The Cline attack happened in a software development context, so it might feel distant from what's being built for law firms and insurance carriers. It isn't.
Think about what AI agents in your industry actually do. They read documents. They process emails. They intake claims forms and contracts and regulatory filings. All of that input comes from outside your organization. Some of it comes from parties who have adversarial interests — opposing counsel, claimants, regulated entities pushing back on a finding.
A few scenarios that keep me up at night:
Claims intake. An AI agent processes incoming first-notice-of-loss documents. An attacker — or a sophisticated claimant with the right motivation — submits a PDF where an embedded instruction in the document body tells the AI to classify the claim as low-risk, skip the fraud screening step, and route it for automatic approval. Does your intake workflow catch that?
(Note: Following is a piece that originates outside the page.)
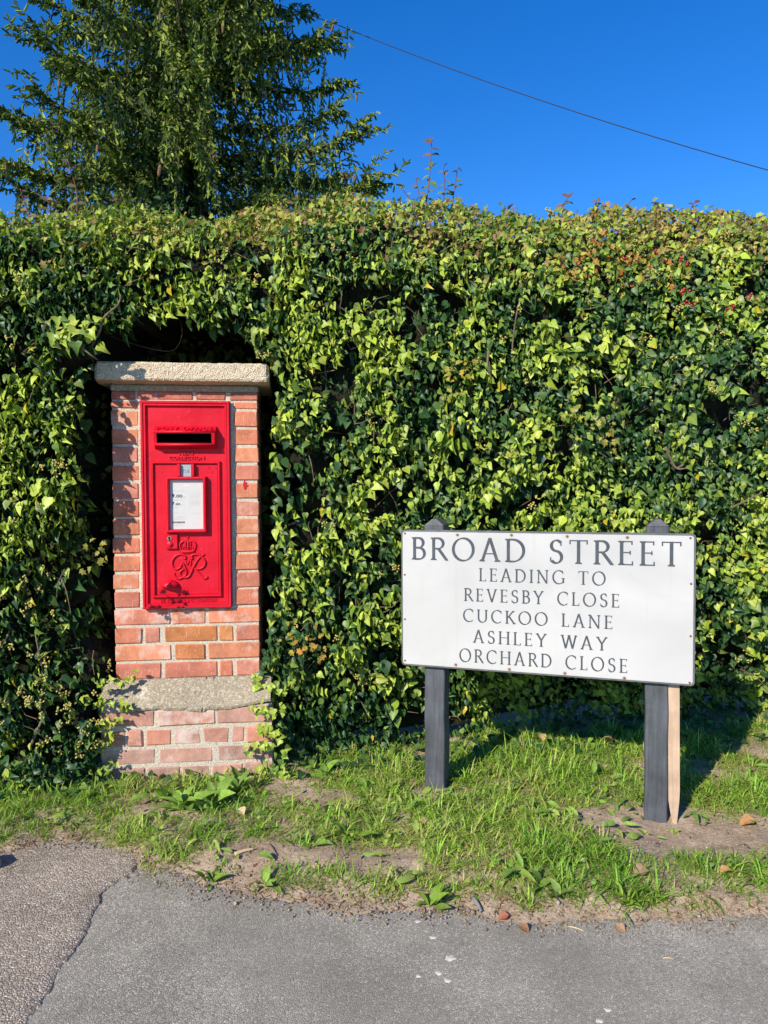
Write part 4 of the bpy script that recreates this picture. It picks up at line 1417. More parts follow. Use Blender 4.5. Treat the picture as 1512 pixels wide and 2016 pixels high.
# brownish hawthorn and bramble foliage along the top
N = 31000
x = RNG.uniform(-2.6, 2.6, N); s = RNG.uniform(0.55, 0.96, N); d = RNG.exponential(0.05, N) - 0.05
p, n, b = hedge_point(x, s, d)
brown = vnoise(x * 1.1, s * 6, 0, 71) * 0.45 + (s - 0.625) * 5.0 + 0.25 * vnoise(x * 5, s * 25, 0, 72)
k = (RNG.uniform(0, 1, N) < np.clip(brown + 0.12, 0.02, 1)) & (~in_cavity(p))
p, n, x, s = p[k], n[k], x[k], s[k]; N = len(p)
nr = unit(n * 0.6 + SUNV[None] * 0.3 + rand_dirs(N) * 0.9)
col = np.where((RNG.uniform(0, 1, N) < 0.58 + 0.35 * vnoise(x * 2, s * 9, 0, 111))[:, None], pick(BROWNG, N), np.where((RNG.uniform(0, 1, N) < .55)[:, None], pick(MIDG * 1.15, N), pick(YOUNG * 0.9, N))) * RNG.uniform(0.8, 1.2, (N, 1))
red = (np.hypot((x - 1.15) / 0.28, (p[:, 2] - 2.15) / 0.16) < 1) & (RNG.uniform(0, 1, N) < 0.22)
col[red] = (0.42, 0.13, 0.03)
sz = RNG.uniform(0.018, 0.038, N)
h2 = N // 2
for a, b_, tm_ in ((0, h2, HAW), (h2, N, SMALL)):
    so = scatter('top_foliage', tm_, p[a:b_] - HOFF, nr[a:b_], (np.array([0, -.2, -.3]) + RNG.normal(0, 1, (N, 3)))[a:b_], sz[a:b_], col[a:b_], M['dull_leaf'], hedge, True, None, RNG.uniform(0, .6, N)[a:b_])
    so['kind'] = 'stuff'
# autumn hawthorn sprays with a strong colour of their own
def spray(px_, py_, Y, n, colr, spread_, size, nm):
    c = np.array(at_depth(px_, py_, Y))
    pp_ = c + RNG.normal(0, 1, (n, 3)) * np.array([spread_, spread_ * .5, spread_])
    cc = np.array(colr) * RNG.uniform(0.6, 1.2, (n, 1)); gmix = RNG.uniform(0, .6, (n, 1)); cc = cc * (1 - gmix) + np.array([.22, .26, .05]) * gmix
    so = scatter(nm, HAW, pp_ - HOFF, unit(np.array([-0.3, -1, .5]) + rand_dirs(n) * .8), RNG.normal(0, 1, (n, 3)), RNG.uniform(size * .7, size * 1.25, n), cc, M['dull_leaf'], hedge, True, None, RNG.uniform(0, .8, n))
    so['kind'] = 'stuff'
for a, b_, Y, c in ((1178, 487, 3.35, (.55, .14, .03)), (1125, 535, 3.28, (.5, .17, .04)), (1245, 515, 3.38, (.5, .24, .06)), (1310, 530, 3.4, (.55, .20, .05)), (1290, 548, 3.4, (.5, .30, .08)), (905, 735, 3.12, (.48, .38, .05)),
                    (880, 750, 3.12, (.45, .38, .06)), (1130, 825, 3.2, (.46, .42, .06)), (1190, 845, 3.2, (.48, .36, .08)), (600, 1270, 2.98, (.5, .22, .04)), (585, 1262, 2.98, (.5, .40, .05)), (180, 1105, 2.78, (.3, .26, .05))):
    spray(a, b_, Y, 13, tuple(v * .85 for v in c), 0.034, 0.028, 'autumn_spray')
# ivy flower heads
um = MB()
uc = []
def umbel_at(p, r):
    for k in range(7):
        v = Vector((random.gauss(0, 1), random.gauss(-.6, 1), random.gauss(.2, 1))).normalized() * r
        um.ball(Vector(p) + v, 0.0042, None, None, 5, 3)
        um.tube([p, Vector(p) + v], 0.0009, 3, False)
hx = RNG.uniform(-2.3, 2.3, 520); hs_ = RNG.uniform(0.05, 0.8, 520)
hs_[:240] = RNG.uniform(.05, .42, 240); hx[:240] = RNG.uniform(-1.75, -1.05, 240)
hp, hn, hb = hedge_point(hx, hs_, RNG.uniform(-0.075, -0.02, 520))
cv = in_cavity(hp)
dens = 0.25 + 0.5 * np.clip((0.9 - hp[:, 2]) / 0.4, 0, 1) * (hp[:, 0] < -0.2) + 0.3 * np.clip((hp[:, 2] - 1.7) / 0.3, 0, 1)
for i in range(520):
    if not cv[i] and RNG.uniform() < dens[i] and hp[i, 2] > 0.2:
        for _ in range(random.randint(1, 3)):
            umbel_at(Vector(hp[i] - HOFF) + Vector((random.gauss(0, .02), random.gauss(0, .01), random.gauss(0, .02))), random.uniform(0.010, 0.018))
o = um.build('flower_heads', M['umbel'], hedge, True, fix=False); o['kind'] = 'stuff'
# red haws
hm = MB()
for a, b_ in ((1228, 512), (1345, 517), (1340, 578), (1352, 600), (1290, 500), (1430, 612), (1475, 582), (1100, 520)):
    c = at_depth(a, b_, 3.36)
    for k in range(5):
        hm.ball(Vector(c) - Vector(HOFF) + Vector((random.gauss(0, .012), random.gauss(-.02, .008), random.gauss(0, .012))), 0.0065, None, None, 7, 5)
o = hm.build('red_haws', M['berry'], hedge, True, fix=False); o['kind'] = 'stuff'
# woody stems showing through
STEMS = [[(100, 648, 2.86), (140, 668, 2.85), (180, 700, 2.86), (192, 708, 2.90)], [(175, 690, 2.95), (195, 655, 2.93), (205, 625, 2.92), (232, 600, 2.9), (238, 580, 2.9)],
         [(70, 620, 2.86), (110, 660, 2.86), (120, 690, 2.87)], [(210, 660, 3.2), (290, 685, 3.2), (340, 690, 3.22), (358, 660, 3.2), (355, 630, 3.2)], [(270, 605, 3.1), (310, 615, 3.1), (330, 628, 3.1)],
         [(962, 690, 3.12), (960, 720, 3.12), (968, 745, 3.14)], [(1310, 880, 3.25), (1330, 920, 3.27), (1350, 922, 3.24)], [(1345, 915, 3.3), (1330, 922, 3.28), (1320, 910, 3.26)],
         [(960, 1430, 3.6), (985, 1330, 3.5), (950, 1250, 3.4)], 
         [(640, 720, 3.2), (640, 820, 3.15), (600, 900, 3.15)], [(1050, 760, 3.3), (1010, 700, 3.25), (1020, 600, 3.2)], [(60, 1470, 2.85), (90, 1380, 2.9), (70, 1250, 2.9)],
         [(1440, 1000, 3.35), (1470, 985, 3.3), (1500, 970, 3.3)]]
for st_ in STEMS:
    pts = [Vector(at_depth(a, b_, Y)) - Vector(HOFF) for a, b_, Y in st_]
    pts = smooth_path(pts, 5); n = len(pts)
    MB().tube(pts, [(0.0022 if st_[0][0] in (210, 270) else 0.0058) * (1 - 0.6 * i / n) for i in range(n)], 6).build('stem', M['twig'], hedge, True)
tw = MB()
for i in range(900):
    xx = np.array([random.uniform(-2.4, 2.4)]); sv = np.array([random.uniform(0.02, 0.92)])
    p0, n0, _ = hedge_point(xx, sv, np.array([random.uniform(0.02, 0.16)]))
    dv = Vector((random.gauss(0, 1), random.gauss(-.5, .6), random.gauss(.3, 1))).normalized()
    a = Vector(p0[0] - HOFF); L_ = random.uniform(0.06, 0.18)
    if in_cavity(p0, .03)[0] or in_cavity(p0 + np.array([tuple(dv * L_)]), .03)[0]: continue
    mid = a + dv * L_ * .5 + Vector((random.gauss(0, .01), 0, random.gauss(0, .01)))
    tw.tube([a, mid, a + dv * L_ + Vector((0, 0, -.01))], [0.0024, 0.0018, 0.0009], 4, False)
o = tw.build('twigs', M['twig'], hedge, True, fix=False); o['kind'] = 'stuff'

# ------------------------------------------------------------------ leggy shoots above the hedge
def shoot(base, top, Y, label, nleaf=12, lsize=0.045, tint=(0.12, 0.17, 0.05), side=0):
    lsize *= 1.35; nleaf = int(nleaf * 1.4)
    a = at_depth(base[0], base[1], Y); b = at_depth(top[0], top[1], Y)
    e = empty('hedge_shoot', a)
    tag(e, label, 'shoot', 'leggy shoots growing out of the hedge top')
    d = b - a
    pts = smooth_path([Vector((0, 0, -0.12)), Vector((0, 0, 0)), d * 0.5 + Vector((random.gauss(0, .012), 0.02, 0)), d], 6)
    n = len(pts)
    MB().tube(pts, [0.0042 * (1 - .6 * i / n) for i in range(n)], 5).build('stem', M['redstem'], e, True)
    T, F = OVAL
    me = None
    for k in range(nleaf):
        t = 0.25 + 0.75 * (k + .5) / nleaf
        q = pts[min(n - 1, int(t * (n - 1)))]
        az = k * 2.4 + side
        tip = Vector((math.cos(az), math.sin(az) * .6, random.uniform(-.1, .5))).normalized()
        nn = Vector((random.gauss(-.2, .5), random.gauss(-.8, .4), .8)).normalized(); tip = (tip - nn * tip.dot(nn)).normalized(); xx = tip.cross(nn)
        s_ = lsize * (1.05 - 0.5 * t) * random.uniform(.8, 1.2)
        if me is None:
            me = np_mesh('leaf', T, F); me.materials.append(M['dull_obj'])
        o = bpy.data.objects.new('leaf', me); COL.objects.link(o); o.parent = e
        mt = Matrix((xx * s_ * 1.2, tip * s_, nn * s_)).transposed().to_4x4(); mt.translation = q
        o.matrix_basis = mt
        f = random.uniform(.7, 1.3)
        c = (0.15, 0.085, 0.06) if (t > .85 or random.random() < .15) else tint
        o.color = (c[0] * f, c[1] * f, c[2] * f, 1)


shoot((838, 412), (850, 272), 3.72, 'tallest leafy shoot standing up against the sky right of the spruce', 15, 0.05)
shoot((828, 412), (818, 348), 3.72, 'short shoot just left of the tallest hedge shoot', 7, 0.04)
shoot((872, 412), (873, 325), 3.70, 'middle shoot of the cluster right of the spruce', 10, 0.045)
shoot((890, 412), (902, 325), 3.74, 'right hand shoot of the cluster right of the spruce', 10, 0.045)
shoot((812, 415), (792, 372), 3.72, 'lowest leaning shoot at the left of the cluster', 5, 0.035)
shoot((1108, 418), (1128, 378), 3.85, 'small dark shoot on the hedge top above the words BROAD STREET', 6, 0.05)
shoot((1170, 424), (1178, 388), 3.86, 'low shoot on the hedge top, third from the right edge', 6, 0.04)
shoot((1235, 426), (1243, 393), 3.9, 'low shoot on the hedge top, second from the right edge', 7, 0.042)
shoot((1358, 430), (1368, 397), 3.95, 'shoot on the hedge top nearest the right edge of the picture', 8, 0.045)
shoot((690, 425), (688, 380), 3.62, 'reddish shoot on the hedge top in front of the right side of the spruce', 7, 0.045, (0.16, 0.08, 0.05))
shoot((150, 440), (132, 312), 3.3, 'tall reddish shoot in front of the left side of the spruce', 13, 0.048, (0.12, 0.11, 0.04))
shoot((60, 440), (40, 372), 3.3, 'leafy shoot on the hedge top at the far left', 10, 0.045, (0.13, 0.12, 0.04))
shoot((215, 440), (228, 385), 3.35, 'brownish shoot beside the tall reddish one at the left', 8, 0.045, (0.11, 0.12, 0.04))
shoot((100, 440), (92, 388), 3.28, 'short shoot between the far left one and the tall reddish one', 8, 0.045, (0.14, 0.11, 0.04))

# ------------------------------------------------------------------ spruce
TX, TY, TH = -3.2, 13.0, 15.5
spruce = empty('spruce_tree', (TX, TY, -0.06))
tag(spruce, 'big dark spruce with drooping branches and brown cones behind the hedge', 'tree')
tz = np.linspace(0, TH, 24)
MB().tube([(0.05 * math.sin(z * .7), 0.04 * math.cos(z * .9), z) for z in tz], [0.30 * (1 - z / TH) ** 0.8 + 0.015 for z in tz], 10).build('trunk', M['bark'], spruce, True)
br = MB()
SP, SD, SS_, SCc = [], [], [], []     # shoot position, direction, size, colour seed
cones = []


def bez(p0, p1, p2, p3, t):
    return p0 * (1 - t) ** 3 + p1 * 3 * t * (1 - t) ** 2 + p2 * 3 * t * t * (1 - t) + p3 * t ** 3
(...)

Contract review. A counterparty submits a contract for review. Buried in the boilerplate, in white text on a white background or in metadata, is an instruction telling the AI to mark the indemnification clause as standard when it isn't. Your attorneys are reviewing the AI's summary, not the raw document.
Compliance monitoring. A regulatory filing or monitoring report submitted by a regulated entity contains text crafted to confuse an AI compliance checker into issuing a clean finding on a material violation.
I want to be careful here. I'm not aware of these attacks happening in production legal or insurance AI systems yet. But the Cline case proves the attack class is real and exploitable. The question isn't whether this is theoretically possible. It's whether the systems being deployed today are designed with this attack surface in mind.
I talk a lot about human-in-the-loop design, and in most conversations it's framed as a way to catch AI errors — the model misreads a document, a human catches it. That's true, but it's underselling the architectural value.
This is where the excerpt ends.